Ce 1er novembre 1954 restera dans la mémoire des Français sous le nom de « Toussaint rouge ». Pour les Algériens, c’est le jour du déclenchement de la guerre de Libération nationale. Avec la « Proclamation au peuple algérien, aux militants de la cause nationale », le Front de libération nationale tout juste constitué apparaît aux yeux de tous. Sous la forme d’un tract ronéoté clandestinement dans le village d’Ighil Imoula, en Kabylie, c’est une déclaration de guerre.
Non-dit et déni
Daté du 1er novembre 1954, le texte exige « la restauration de l'État algérien, souverain, démocratique et social, dans le cadre des principes de l'islam ». La France qui n’a rien vu venir se cabre. « L’Algérie, c’est la France ! », martèle le ministre de l’Intérieur de l’époque, François Mitterrand qui choisit sans l’ombre d’une hésitation de réprimer. « La seule négociation, c’est la guerre », dira-t-il encore. Pourtant, à l’époque et pour longtemps, le terme « guerre » n’est pas utilisé officiellement, on parle des « événements d’Algérie ». Il faudra attendre le 18 octobre 1999 pour voir la reconnaissance officielle de la guerre d’Algérie par l’Assemblée nationale française.
Soixante ans après le déclenchement de la Guerre d’indépendance algérienne, si l’apaisement n’est pas total entre les deux ex-belligérants, des petits pas ont été accomplis pour s’en rapprocher. Aussi difficile pour l’un que pour l’autre, le recours à la mémoire est chaotique tant les deux histoires se sont construites sur le non-dit, quand ce n’est pas sur le déni.
Mais le temps fait son œuvre, le renouvellement des générations et l’avènement d’historiens nés après le conflit, permet d’entrevoir les vérités. Pour les Français, un sondage de l’IFOP pour Le Monde réalisé fin octobre 2014 montre le chemin parcouru.
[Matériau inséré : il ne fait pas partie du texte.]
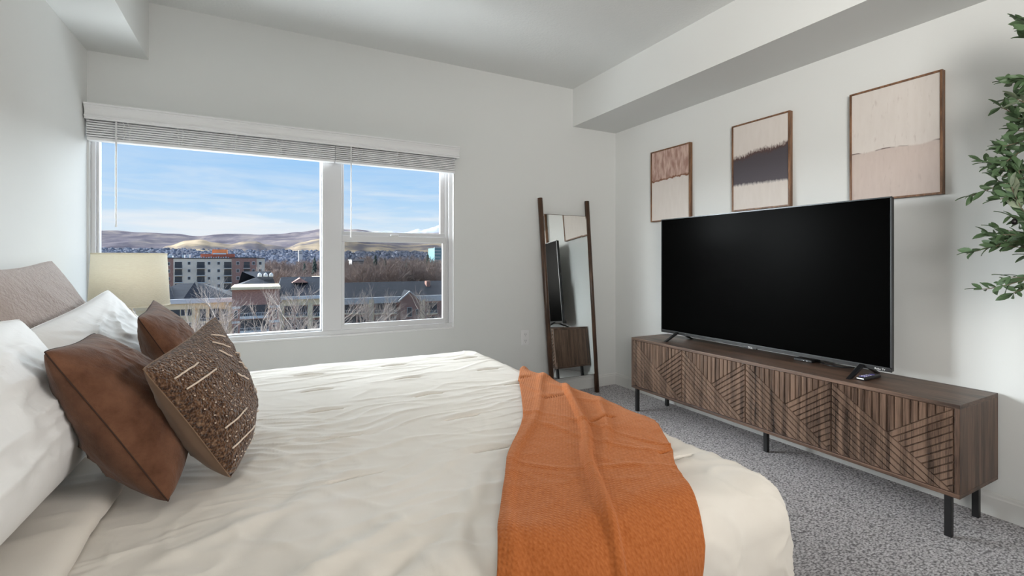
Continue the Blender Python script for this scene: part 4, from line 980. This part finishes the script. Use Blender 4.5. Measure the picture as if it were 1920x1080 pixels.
far = [tree_mesh('bare_tree', 200+i, grove_m, 5, .62, 1.25, (4, 4, 4, 4, 3)) for i in range(4)]
def plant(me, px, py, Y, label, group=None, wide=1.0, name='bare_tree', cat='tree'):
    p = at(px, py, Y); o = bpy.data.objects.new(name, me); C.objects.link(o); o.location = (p[0], Y, GZ)
    h_ = p[2]-GZ; o.scale = (h_*wide, h_*wide, h_); o.rotation_euler = (0, 0, random.uniform(0, 6.28)); tag(o, label, cat, group); return o
NT = [(412, 515, 72, 'bare grey tree before the cream house, its crown against the apartment block'), (345, 552, 60, 'bare tree just right of the lamp shade'), (487, 527, 88, 'bare tree standing before the red brick house'),
      (548, 520, 66, 'tall bare tree before the cream-banded house, left pane'), (588, 540, 52, 'bare tree close to the mullion, left pane'), (520, 560, 47, 'low bare tree above the bottom frame, between the brick and cream-banded houses'),
      (452, 560, 54, 'bare tree above the woven pillow'), (380, 585, 46, 'low bare tree over the back suede pillow'), (650, 540, 50, 'bare tree at the left edge of the right sash'), (700, 528, 62, 'bare tree before the roof, middle left of the right sash'),
      (738, 545, 70, 'bare tree between the cream pier and the gable'), (812, 533, 72, 'bare tree at the right edge of the right sash'), (675, 572, 46, 'low bare tree near the bottom left of the right sash')]
for i, (px, py, Y_, lab) in enumerate(NT): plant(near[i % 4], px, py, Y_, lab, wide=.85)
rg = random.Random(5)
for i in range(150):
    Y_ = 150+280*rg.random()**1.2; px = rg.uniform(500, 845); top = 490-8*(Y_-150)/280+rg.uniform(-8, 12)+(10 if px < 640 else 0)*(1 if Y_ < 250 else 0)
    if px < 640: top = max(top, 484)
    plant(far[i % 4], px, top, Y_, 'bare brown tree in the dense grove behind the slate-roofed houses', 'grove trees behind the houses', 1.15)
for i in range(90):
    plant(far[i % 4], rg.uniform(-350, 500) if i > 26 else rg.uniform(300, 500), rg.uniform(485, 500), rg.uniform(262, 430), 'bare brown tree in the grove behind and left of the apartment block', 'grove trees behind the apartment block', 1.1)
# conifers
def fir_mesh(seed):
    rg = random.Random(seed); mb = MB(); mb.tube([(0, 0, 0), (0, 0, .9)], [.02, .006], 6)
    for k in range(90):
        z = .10+.88*k/90; r = .17*(1-z)**.8+.01; az = k*2.4; d = Vector((math.cos(az), math.sin(az), -.35))
        p = Vector((0, 0, z)); q = p+d*r*rg.uniform(.8, 1.15); s = Vector((-math.sin(az), math.cos(az), 0))*r*.45; md = p.lerp(q, .55)
        mb.add([p+Vector((0, 0, .02)), md+s, q, md-s, md+Vector((0, 0, .03)), md-Vector((0, 0, .03))], [(0, 1, 4), (1, 2, 4), (2, 3, 4), (3, 0, 4), (0, 5, 1), (1, 5, 2), (2, 5, 3), (3, 5, 0)])
    me = bpy.data.meshes.new('conifer'); me.from_pydata(mb.v, [], mb.f); me.update(); me.materials.append(fir_m); return me
firs = [fir_mesh(i) for i in range(2)]
for i, (px, py, Y_, lab) in enumerate(((704, 477, 190, 'dark conifer rising left of centre in the right sash'), (722, 484, 180, 'broad dark conifer just right of the tallest one in the right sash'), (762, 492, 190, 'narrow dark conifer in the middle of the right sash'),
        (802, 474, 230, 'dark conifer near the teal tower'), (590, 482, 210, 'dark conifer beside the mullion, left pane'), (571, 492, 205, 'small dark conifer left of the one by the mullion'))):
    plant(firs[i % 2], px, py, Y_, lab, wide=.95, name='conifer')
# far town: tiny houses and street trees nobody could count
mb = MB(); mt = MB(); ml = MB()
for i in range(7000):
    Y_ = 450*(3800/450)**rg.random(); x = Y_*rg.uniform(-.62, .80); s = rg.uniform(3, 7)*(1+Y_/3500); h_ = rg.uniform(3, 6)*(1+Y_/4500)
    zb = GZ+max(0, Y_-1500)*.038
    (mb if i % 3 == 0 else ml).box(x-s, Y_-s*.6, zb-5, x+s, Y_+s*.6, zb+h_)
for i in range(8800):
    Y_ = 420*(3600/420)**rg.random(); x = Y_*rg.uniform(-.62, .80); s = rg.uniform(4, 8)*(1+Y_/2500); h_ = rg.uniform(8, 13)*(1+Y_/6000)
    zb = GZ+max(0, Y_-1500)*.038
    mt.add([(x-s, Y_, zb), (x+s, Y_, zb), (x+s*.7, Y_, zb+h_*.8), (x, Y_, zb+h_), (x-s*.8, Y_, zb+h_*.7), (x, Y_-s*.6, zb+h_*.5), (x, Y_+s*.6, zb+h_*.5)],
           [(0, 1, 5), (1, 2, 5), (2, 3, 5), (3, 4, 5), (4, 0, 5), (1, 0, 6), (2, 1, 6), (3, 2, 6), (4, 3, 6), (0, 4, 6)])
farwhite = mat('far_white_walls', (.85, .83, .83), .9, spec=.1, bump=(1, .1, .02, 2, ONE))
fargrey = mat('far_grey_walls', (.25, .25, .28), .9, spec=.1, bump=(1, .1, .02, 2, ONE), var=(.01, .5, ONE))
fartree = mat('far_street_trees', (.21, .21, .235), .95, spec=.05, bump=(1, .2, .05, 3, ONE), var=(.012, .4, ONE))
tag(obj('town_houses', mb, farwhite), 'tiny white buildings of the town at the foot of the hills', 'buildings', kind='stuff')
tag(obj('town_houses', ml, fargrey), 'tiny grey buildings of the town at the foot of the hills', 'buildings', kind='stuff')
tag(obj('town_trees', mt, fartree), 'blue-grey street trees of the town at the foot of the hills', 'trees', kind='stuff')
# hills
def hill_mat(name, cols, sc=.004, snow=None):
    m = bpy.data.materials.new(name); m.use_nodes = True; nt = m.node_tree; l = nt.links.new
    b = nt.nodes['Principled BSDF']; b.inputs['Roughness'].default_value = 1; b.inputs['Specular IOR Level'].default_value = 0
    tc = N(nt, 'ShaderNodeTexCoord'); q = N(nt, 'ShaderNodeMapping'); q.inputs['Scale'].default_value = (1, .6, 3.5); l(tc.outputs['Object'], q.inputs[0])
    n = N(nt, 'ShaderNodeTexNoise'); n.inputs['Scale'].default_value = sc; n.inputs['Detail'].default_value = 9; n.inputs['Roughness'].default_value = .62; n.inputs['Distortion'].default_value = .5; l(q.outputs[0], n.inputs['Vector'])
    c = ramp(nt, n.outputs[0], cols)
    if snow:
        s = N(nt, 'ShaderNodeSeparateXYZ'); l(tc.outputs['Object'], s.inputs[0])
        a1 = N(nt, 'ShaderNodeMath', operation='MULTIPLY_ADD'); l(n.outputs[0], a1.inputs[0]); a1.inputs[1].default_value = snow[1]; l(s.outputs[2], a1.inputs[2])
        a2 = N(nt, 'ShaderNodeMath', operation='MULTIPLY'); l(a1.outputs[0], a2.inputs[0]); a2.inputs[1].default_value = 1/snow[0]/2
        f = ramp(nt, a2.outputs[0], [(.49, (0, 0, 0)), (.51, (1, 1, 1))])
        mx = N(nt, 'ShaderNodeMix', data_type='RGBA'); l(f, mx.inputs[0]); l(c, mx.inputs[6]); mx.inputs[7].default_value = (.34, .35, .38, 1); c = mx.outputs[2]
    l(c, b.inputs['Base Color']); return m
def hill_range(name, prof, r0, r1, r2, m, rough, seed, zlow=GZ):
    """crest heights follow prof (pixel column -> pixel row) at distance r1; slopes fall to r0 and behind"""
    mb = MB(); pxs = [p for p, _ in prof]; K = 420; R_ = 46
    for j in range(R_):
        f = j/(R_-1)
        for i in range(K):
            px = pxs[0]+(pxs[-1]-pxs[0])*i/(K-1); k = max(0, min(len(prof)-2, sum(1 for p in pxs if p <= px)-1))
            w = (px-pxs[k])/(pxs[k+1]-pxs[k]); w = max(0, min(1, w)); w = w*w*(3-2*w)
            py = prof[k][1]*(1-w)+prof[k+1][1]*w
            Yc_ = r1; zc = at(px, py, Yc_)[2]
            if f < .75: Y_ = r0+(r1-r0)*f/.75; s = f/.75; sh = s*s*(3-2*s)
            else: Y_ = r1+(r2-r1)*(f-.75)/.25; s = 1-(f-.75)/.25; sh = .4+.6*s*s*(3-2*s)
            x = at(px, 488, Y_)[0]
            v = Vector((x*.0011+seed, Y_*.0008, 0)); nz_ = noise.noise(v)+.5*noise.noise(v*2.3)+.25*noise.noise(v*5.1)
            rd = abs(noise.noise(Vector((x*.0022+seed, Y_*.0006, 3))))
            z = zlow+(zc-zlow)*sh+(nz_*.8-rd)*rough*sh*(1-sh*.82)
            if .7 < s <= 1 and f >= .70: z += nz_*rough*.05
            mb.v.append((x, Y_, z))
    for j in range(R_-1):
        for i in range(K-1): a = j*K+i; mb.f.append((a, a+1, a+K+1, a+K))
    o = obj(name, mb, m, smooth=True); o['kind'] = 'structure'; return o
mauve_h = hill_mat('hazy_sagebrush_slope', [(.30, (.07, .063, .075)), (.46, (.12, .105, .118)), (.56, (.17, .145, .145)), (.70, (.27, .22, .18))])  # distance haze is put into the hill colours as a bluish-lavender tint
gold_h = hill_mat('dry_grass_slope', [(.32, (.08, .075, .088)), (.44, (.13, .112, .108)), (.54, (.27, .21, .145)), (.72, (.42, .32, .22))], .0035)
snow_h = hill_mat('snowy_slope', [(.3, (.05, .05, .065)), (.6, (.09, .085, .10)), (.75, (.12, .11, .11))], .0012, snow=(760, 380))
hill_range('hills', [(-420, 446), (-250, 436), (-80, 442), (60, 440), (182, 434), (215, 435), (260, 437), (330, 440), (375, 444.5), (410, 442), (470, 441), (520, 439), (560, 435), (600, 430), (640, 430), (665, 430.5), (700, 436), (740, 439), (800, 437), (870, 432), (1000, 436), (1120, 442)], 3300, 7000, 8500, mauve_h, 150, 3.3)
hill_range('hills', [(-420, 470), (-200, 456), (-20, 472), (150, 478), (290, 474), (315, 462), (350, 452), (375, 450.5), (400, 456), (430, 459), (460, 453), (478, 453), (500, 460), (540, 464), (565, 455), (600, 449), (640, 450), (700, 458), (760, 462), (830, 458), (900, 462), (1000, 466), (1120, 460)], 2400, 4200, 5200, gold_h, 70, 8.1)
hill_range('hills', [(560, 442), (620, 438), (690, 437), (725, 434), (760, 437), (790, 431), (826, 423.5), (860, 418), (920, 424), (1000, 440)], 9000, 15000, 18000, snow_h, 300, 5.7, zlow=200)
Ainsi, 68% des personnes interrogées pensent que l’indépendance de l’Algérie a été une bonne chose pour la France et 65% pour l’Algérie. Selon cette enquête, l’arrivée des pieds-noirs en France est considérée comme le fait le plus marquant de la guerre pour 59% des sondés, devant la libération d’un peuple colonisé (54%).
Sortir du manichéisme intégral
Un précédent sondage réalisé en 2010 par l’Institut CSA montrait que beaucoup reste à faire pour accomplir le travail de mémoire. Pour 66% des Français interrogés, « tout n’a pas été dit sur la guerre d’Algérie », une assertion à laquelle souscrivent encore davantage les jeunes : les 18-24 ans sont en effet 76% à le penser. Quant à la repentance, on retrouve le clivage de l’âge : chez les personnes nées avant le début du conflit, plus de 60% refusent l’idée de demander pardon à l’Algérie pour les 132 ans de colonisation. C’est exactement la même proportion des 18-24 ans qui pensent le contraire.
Ce changement de vision s’opère également chez les Algériens si on en croit une enquête menée par le quotidien francophone El Watan en 2012. Ils sont effectivement un peu plus de la moitié (51%) à estimer qu’il est possible pour l’Algérie d’avoir des relations « normales, dépassionnées, apaisées » avec la France. Une évolution qui doit beaucoup au travail d’analyse qui traverse l’Algérie depuis quelques années.
Après la « décennie noire » de la guerre civile, le pays sort enfin du manichéisme intégral. La presse et les historiens abordent des sujets restés longtemps tabous : les luttes fratricides au sein du FLN, le massacre de Melouza, l’assassinat d’Abane Ramdane… Les acteurs de la Guerre d’indépendance qui se sont tus jusque-là, atteignent la vieillesse et avec elle le désir de dire « leur » vérité qui n’est pas toujours la même que ceux qui se sont installés au pouvoir en 1962.
En France aussi, les langues se délient, des anciens libèrent leur conscience, des archives s’ouvrent. Les amnésies organisées cèdent peu à peu. Mais tout ce matériel, aussi riche soit-il, ne suffira pas à refermer les plaies si les politiques des deux côtés de la Méditerranée ne décident pas, par des paroles et des gestes courageux, d’affirmer leur détermination à œuvrer à un vrai rapprochement.